Inside its control room, where computer screens line the walls and cubicles, keeping track of hundreds of thousands of flanges and valves, there are a few old school television screens showing a grainy live stream of the flare towers.

“Normally, you want to see nothing,” said Michiel Regelink, production unit manager for olefins at the Norco Manufactur­ing Complex, offering a reminder that a flare is a safety device, meant to relieve pressure and burn chemicals that would otherwise be released into the air. Flaring can happen when equipment is being cleaned or repaired, or during upsets.

How frequently does Shell need to use it? “Too frequently,” Mr. Regelink said. That’s because whenever it happens — even if it’s a relatively rare event — the engineers inside wish it weren’t so.
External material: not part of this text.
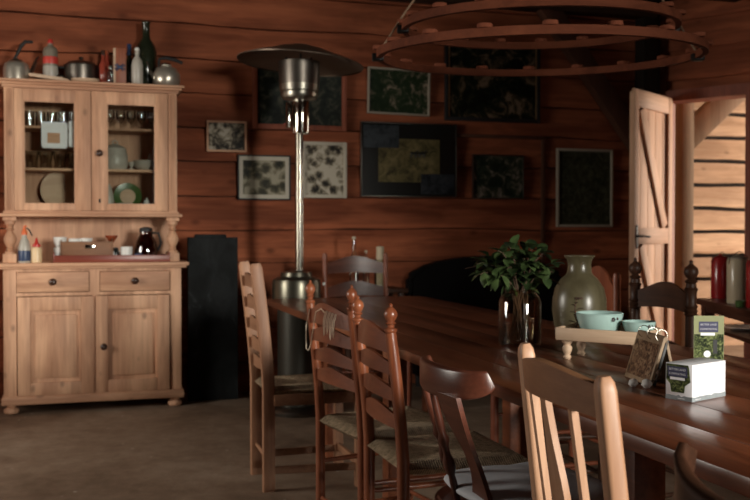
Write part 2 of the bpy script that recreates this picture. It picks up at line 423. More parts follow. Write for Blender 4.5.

When the emergency flare is lit in Norco, it’s so bright on the Dixons’ porch that they can read a newspaper by the orange light. Sometimes they sit in their rocking chairs and watch the flames.

They haven’t seen the flare “in months,” they said. “Probably sometime around August,” Mr. Dixon guessed.

According to the company’s Facebook feed, which posts alerts for residents to anticipate flaring and odors, there have been 11 such events since June: six were unit upsets, and the rest maintenanc­e-related conditions.

The Dixons don’t sit there thinking about what chemicals are in the flare because the U.S. Environmen­tal Protection Agency takes care of all of that, they said.